• _Information shown_:
● ● ● ●
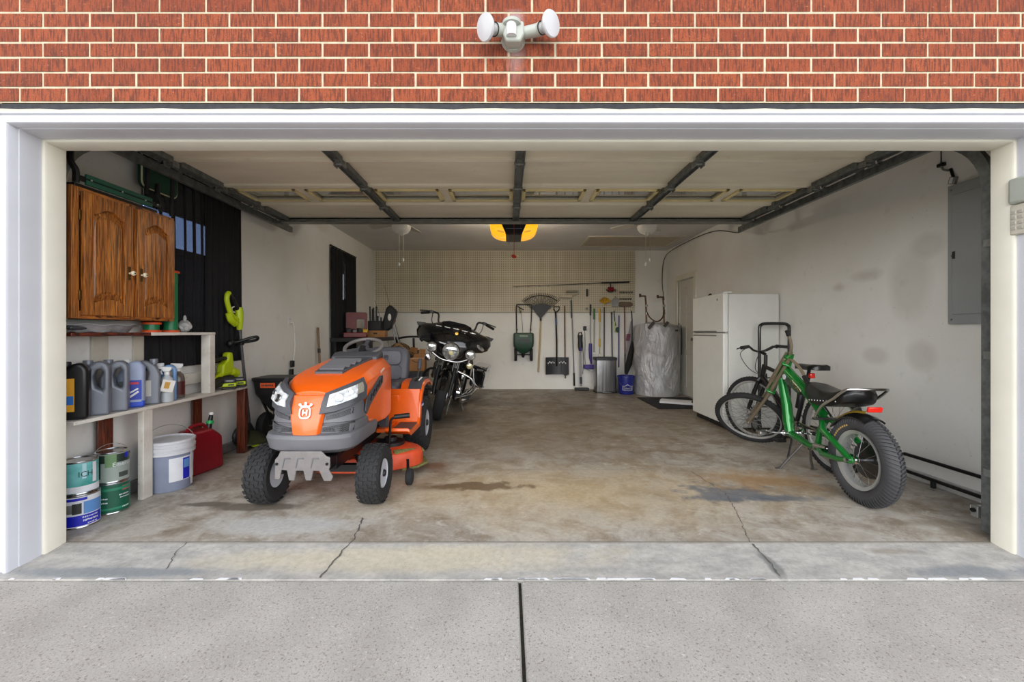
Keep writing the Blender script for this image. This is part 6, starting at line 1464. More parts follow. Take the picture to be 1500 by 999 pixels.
# leaf rake, tines up
t = hang('leaf_rake', 'black leaf rake hung tines up with a pale wooden handle', 'rake', 792, 466)
for i in range(24):
    a = R(-44+88*i/23); 
    b = B(); q0 = (792+18*math.sin(a), 466-18*math.cos(a)); q1 = (792+ 40*math.sin(a), 466-36*math.cos(a))
    b.tube([rel(t, *q0, .02), rel(t, *q1, .03), rel(t, q1[0]+.6, q1[1]-.8, .06)], .0048, 5); b.build('tine', m_black, t)
b = B(); b.prism([(rel(t, x, y)[0], rel(t, x, y)[2]) for x, y in ((791, 466), (793, 466), (807, 449), (800, 446.5), (792, 445.6), (784, 446.5), (777, 449))], 'XZ', -.034, -.014); hd_ = b.build('head', m_dk, t, bevel=.003)
b = B(); b.tube([rel(t, 792+36*math.sin(R(a)), 466-33*math.cos(R(a)), .032) for a in range(-42, 43, 7)], .007, 5); b.build('spacer_band', m_black, t)
b = B(); b.tube([rel(t, 792, 466, .02), rel(t, 792, 470, .02)], .02, 10); b.build('ferrule', m_dk, t)
pole(t, 'handle', [(792, 469), (790.5, 505), (788.5, 545)], .017, m_tan); plain(t)
# snow shovel
t = hang('snow_shovel', 'black snow shovel with a D handle and wide blade hung blade down', 'shovel', 815, 548)
b = B(); b.loft([[rel(t, 798.5, y, d), rel(t, 806, y, d-.05), rel(t, 815, y, d-.065), rel(t, 824, y, d-.05), rel(t, 832, y, d), rel(t, 832, y, d+.006), rel(t, 824, y, d-.044), rel(t, 815, y, d-.059), rel(t, 806, y, d-.044), rel(t, 798.5, y, d+.006)] for y, d in ((523, .10), (535, .10), (548, .115))]); bl = b.build('blade', m_dk, t)
random.seed(5)
for i in range(5):
    for sx in (-1, 1):
        b = B(); x = 815+sx*(4+2.1*i); b.boxc(rel(t, x, 531+(.5 if i == 4 else -(1.2 if i % 2 else 0)), .062+.008*i), (.02, .004, .028)); b.build('lettering_mark', m_wl, bl)
for x in (803, 809, 821, 827):
    b = B(); b.cyl(rel(t, x, 525, .09), rel(t, x, 546, .10), .004, seg=5); b.build('rib', m_black, bl)
pole(t, 'shaft', [(813.5, 457), (815, 500), (815, 536)], .016, m_blackm, d=.05)
b = B(); b.tube([rel(t, 813.8, 466, .05), rel(t, 814.3, 476, .05)], .021, 10); b.build('grip_sleeve', mat('slate_blue', (92, 104, 150), .5), t)
b = B(); b.tube([rel(t, x, y, .05) for x, y in ((814, 458), (811, 454), (811, 449.5), (819, 449.5), (818.5, 454), (814, 458))], .012, 8); b.build('d_handle', m_black, t); plain(t)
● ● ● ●
• _What is asked_: Reproduce the material above verbatim; omit every picture.

• _Task solution_:
Keep writing the Blender script for this image. This is part 6, starting at line 1464. More parts follow. Take the picture to be 1500 by 999 pixels.
# leaf rake, tines up
t = hang('leaf_rake', 'black leaf rake hung tines up with a pale wooden handle', 'rake', 792, 466)
for i in range(24):
    a = R(-44+88*i/23); 
    b = B(); q0 = (792+18*math.sin(a), 466-18*math.cos(a)); q1 = (792+ 40*math.sin(a), 466-36*math.cos(a))
    b.tube([rel(t, *q0, .02), rel(t, *q1, .03), rel(t, q1[0]+.6, q1[1]-.8, .06)], .0048, 5); b.build('tine', m_black, t)
b = B(); b.prism([(rel(t, x, y)[0], rel(t, x, y)[2]) for x, y in ((791, 466), (793, 466), (807, 449), (800, 446.5), (792, 445.6), (784, 446.5), (777, 449))], 'XZ', -.034, -.014); hd_ = b.build('head', m_dk, t, bevel=.003)
b = B(); b.tube([rel(t, 792+36*math.sin(R(a)), 466-33*math.cos(R(a)), .032) for a in range(-42, 43, 7)], .007, 5); b.build('spacer_band', m_black, t)
b = B(); b.tube([rel(t, 792, 466, .02), rel(t, 792, 470, .02)], .02, 10); b.build('ferrule', m_dk, t)
pole(t, 'handle', [(792, 469), (790.5, 505), (788.5, 545)], .017, m_tan); plain(t)
# snow shovel
t = hang('snow_shovel', 'black snow shovel with a D handle and wide blade hung blade down', 'shovel', 815, 548)
b = B(); b.loft([[rel(t, 798.5, y, d), rel(t, 806, y, d-.05), rel(t, 815, y, d-.065), rel(t, 824, y, d-.05), rel(t, 832, y, d), rel(t, 832, y, d+.006), rel(t, 824, y, d-.044), rel(t, 815, y, d-.059), rel(t, 806, y, d-.044), rel(t, 798.5, y, d+.006)] for y, d in ((523, .10), (535, .10), (548, .115))]); bl = b.build('blade', m_dk, t)
random.seed(5)
for i in range(5):
    for sx in (-1, 1):
        b = B(); x = 815+sx*(4+2.1*i); b.boxc(rel(t, x, 531+(.5 if i == 4 else -(1.2 if i % 2 else 0)), .062+.008*i), (.02, .004, .028)); b.build('lettering_mark', m_wl, bl)
for x in (803, 809, 821, 827):
    b = B(); b.cyl(rel(t, x, 525, .09), rel(t, x, 546, .10), .004, seg=5); b.build('rib', m_black, bl)
pole(t, 'shaft', [(813.5, 457), (815, 500), (815, 536)], .016, m_blackm, d=.05)
b = B(); b.tube([rel(t, 813.8, 466, .05), rel(t, 814.3, 476, .05)], .021, 10); b.build('grip_sleeve', mat('slate_blue', (92, 104, 150), .5), t)
b = B(); b.tube([rel(t, x, y, .05) for x, y in ((814, 458), (811, 454), (811, 449.5), (819, 449.5), (818.5, 454), (814, 458))], .012, 8); b.build('d_handle', m_black, t); plain(t)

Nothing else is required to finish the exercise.